Estus

Estus Flask 1

In all the excitement over Dark Souls’ intricately detailed world, subtle storytelling, and tough-but-fair challenge, I think the simple extraordinary elegance of the estus flask is often overlooked.

For those of you who are not familiar with the systems of Dark Souls, the estus flasks are essentially reusable healing potions. You get a set number of them, usually five to start with, and can use one at any time to restore your health – however, this carries a risk, since using a flask leaves you immobile and defenseless for about a second, which is plenty of time for things to go catastrophically wrong. You can do things to increase the number of estus you can carry or increase the health restored with each use as well, but the basic system doesn’t change – and, in Dark Souls, these flasks are the main way to restore health, though it can also be done by using spells,which are limited in the exact same way as estus, or by a few other items which range from fairly uncommon to extremely rare.

To appreciate just how elegant estus flasks are, you have to compare them to the other popular systems for healing in games. Many games have healing items that you can use once, but this usually means that either they are rare and precious or they player has a functionally infinite supply. On the one side, the player is scared to use healing items because they don’t know when they’ll get more, and in the other the player can basically always be healed to full between encounters – not a bad thing inherently, but raises the question of, then, why not just refill the player’s health automatically between encounters, something which is indeed done in many later RPGs. Another popular system in use now is regenerating health, restoring the player to full whenever they manage to avoid damage for a while. This creates a flow between hiding and attacking which, um, I guess some people like, but results in a character who can absorb an essentially infinite amount of punishment for no apparent reason as long as they pace themselves when eating bullets.

Estus flasks combine these two systems. When in danger, you need to search for an opening, either by finding cover or exploiting a pause in your opponent’s attack pattern, just like with regenerating health. And, as with more traditional healing items, you have to be concerned with being efficient and effective in combat so that you don’t run out, without having to worry about conserving them for a hypothetical future where they might be more precious.

This may all seem like a fine detail, but the beloved balance of the game rests on the humble estus flask. Enemies can perform extremely high damage attacks that kill the player in just a few hits because the player always has a chance to recover to full: Thus, instead of the battle being one of attrition, where the player tries to keep the enemy from eroding their health, it becomes a tug-of-war, the player trying to keep their health above zero by creating opportunities to heal while evading the enemy attacks and still finding openings to attack their opponent and reduce their health to zero. The tension of the battles is every bit as much a product of the elegant design of the healing items as it is the design of the battles themselves.

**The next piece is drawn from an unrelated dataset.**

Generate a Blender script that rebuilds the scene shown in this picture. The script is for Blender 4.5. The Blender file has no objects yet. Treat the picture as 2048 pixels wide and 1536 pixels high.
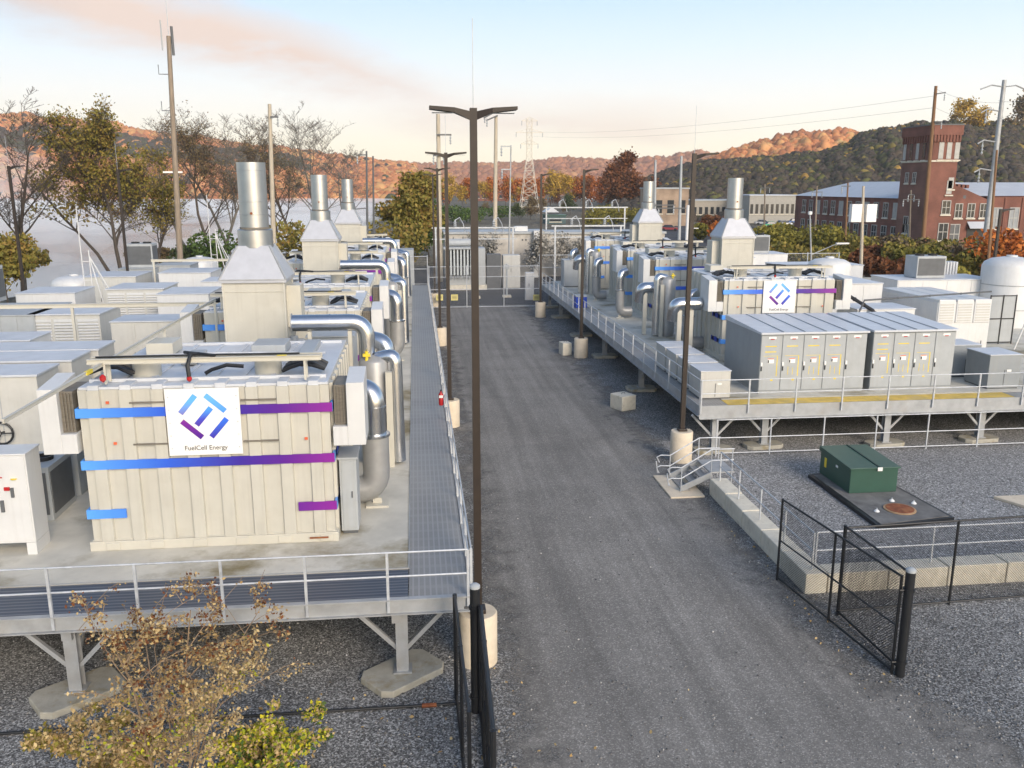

Are estus flasks an unprecedented innovation? Well, not quite. In fact, I can think of one precedent, and it’s an interesting point of comparison: Far Cry 2. The healing syrettes in the secret best Far Cry function similarly to estus flasks and are limited to four at a time (upgradeable over the course of the game). They can, as well, be restocked at set points, though unlike in Dark Souls these are frequently in hostile territory, so the player has to put themselves at risk to do so. This results in much the same flow, though, where the player’s health can vanish to almost nothing in an instant, only to be recovered in a tense moment hiding from gunfire behind a tree, a lethal tug-of-war, replicated between two vastly dissimilar games.